Après un pic en 2019, avec près de 45 000 nouveautés publiées, on observe un mouvement général de repli, avec un peu moins de 37 000 nouveautés en 2023, soit une baisse de 18 % en 5 ans.
B. UNE ÉTUDE QUI MET LE FEU AUX POUDRES
Le rapporteur pour avis avait évoqué dans son rapport sur le projet de loi de finances pour 2024 la complexité des relations entre les auteurs et les éditeurs, largement structurées par les dispositions du code de la propriété intellectuelle (CPI). Ce dernier a déjà été réformé en 2014, puis en 2021 avec la loi du 30 décembre 2021 visant à conforter l'économie du livre et à renforcer l'équité et la confiance entre ses acteurs4(*).
Une nouvelle mission de médiation a depuis lors abouti à l'accord du 20 décembre 2022 entre auteurs et éditeurs, qui doit permettre des avancées en matière de transparence et d'équilibre contractuel.
Cependant, si les progrès ont été notables, ils n'ont pas concerné la question centrale de la rémunération. La ministre de la Culture a donc chargé ses services d'accompagner, durant l'année 2023, le dialogue entre auteurs et éditeurs sur des thématiques pouvant donner lieu à un meilleur encadrement des pratiques de rémunération.
Les difficultés liées à un encadrement de la rémunération des auteurs
La question de la rémunération rassemble plusieurs problématiques, comme la sécurisation et l'encadrement des sommes versées à l'auteur en amont de la publication (minimum garanti), la systématisation de la progressivité des taux de rémunération des auteurs, les modalités de rémunération applicables aux ventes de livres à l'étranger et aux ventes de livres soldés ou encore les prestations supplémentaires confiées aux auteurs en lien avec la production de l'oeuvre ou sa promotion, telles que la rédaction d'une quatrième de couverture ou la présence d'un auteur sur un salon.
Les organisations professionnelles ne sont pas parvenues à s'accorder sur l'ensemble des thématiques débattues.
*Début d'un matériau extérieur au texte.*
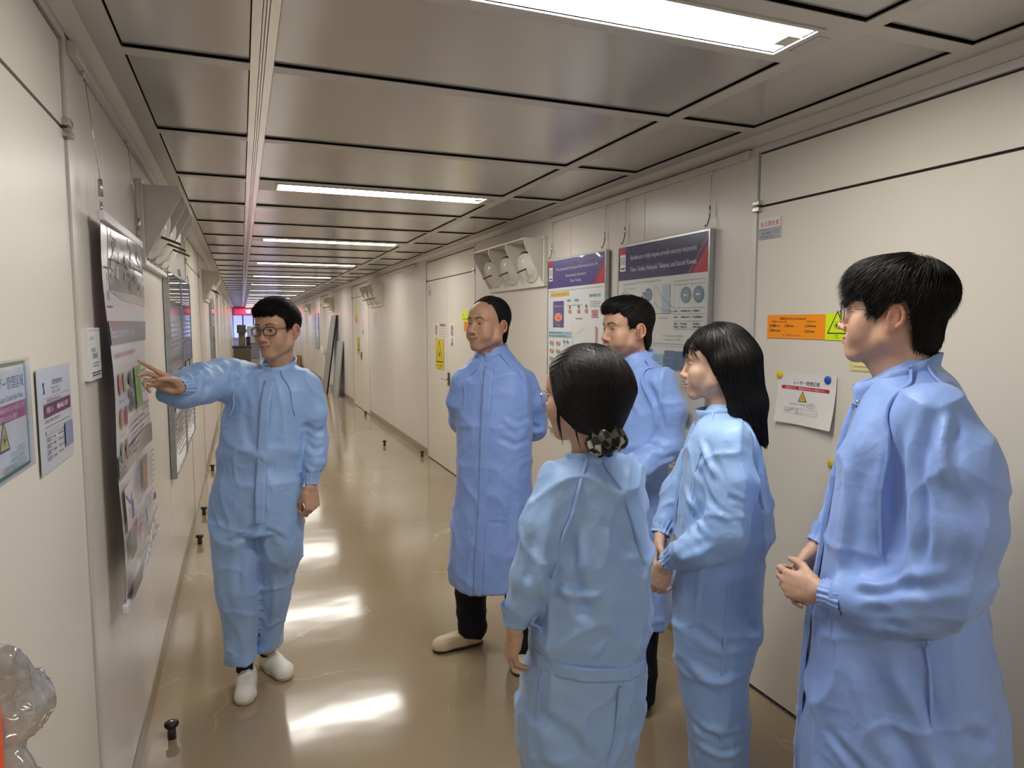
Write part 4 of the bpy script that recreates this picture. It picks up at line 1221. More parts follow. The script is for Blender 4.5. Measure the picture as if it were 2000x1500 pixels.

Certains sujets ont ainsi divisé au sein même des organismes représentants les auteurs, comme le régime des minima garantis. Certains défendent l'idée que les minima garantis doivent être considérés comme la contrepartie d'une prestation commandée par l'éditeur et que les rapports entre auteur et éditeur relèvent successivement de deux cadres contractuels : d'une part celui du contrat de louage d'ouvrage ou de commande et, d'autre part, celui du contrat d'édition.
En février 2024, le Syndicat national des éditeurs (SNE) a rendu publiques les conclusions d'une étude sur le partage de la valeur ajoutée entre auteurs et éditeurs5(*) qui a suscité une forte controverse avec les auteurs. Ces derniers considèrent que l'étude est biaisée, car elle n'aborde pas les gains de la diffusion-distribution, pour l'essentiel détenue par les grands groupes, et ne renseigne pas sur la disparité des conditions de rémunération des auteurs.
Selon l'étude du SNE, les éditeurs et les auteurs se répartissent 49 % de la valeur du livre. Selon l'étude :
- les droits d'auteur représentent 24,8 % de cette fraction ;
- la part des éditeurs s'établit à 17,8 %, dont 12,9 % de frais de structure ;
- le résultat d'exploitation des éditeurs serait de 4,9 % avant impôt.
Les organisations d'auteurs et de détaillants ont donc demandé au ministère de la culture la réalisation d'une nouvelle étude permettant d'éclairer ces aspects du secteur. La ministre y a répondu favorablement lors du Festival du livre de Paris 2024 et les conclusions sont attendues pour 2025.
La commission note que les progrès ont été modestes en 2024, et que de nombreuses incompréhensions subsistent entre les éditeurs et des auteurs eux-mêmes divisés. Il souhaite que 2025 permette d'aboutir enfin sur la question centrale de la rémunération, sur une base objectivée et partagée par tous.
* 4 Issue d'une proposition de loi de la sénatrice Laure Darcos.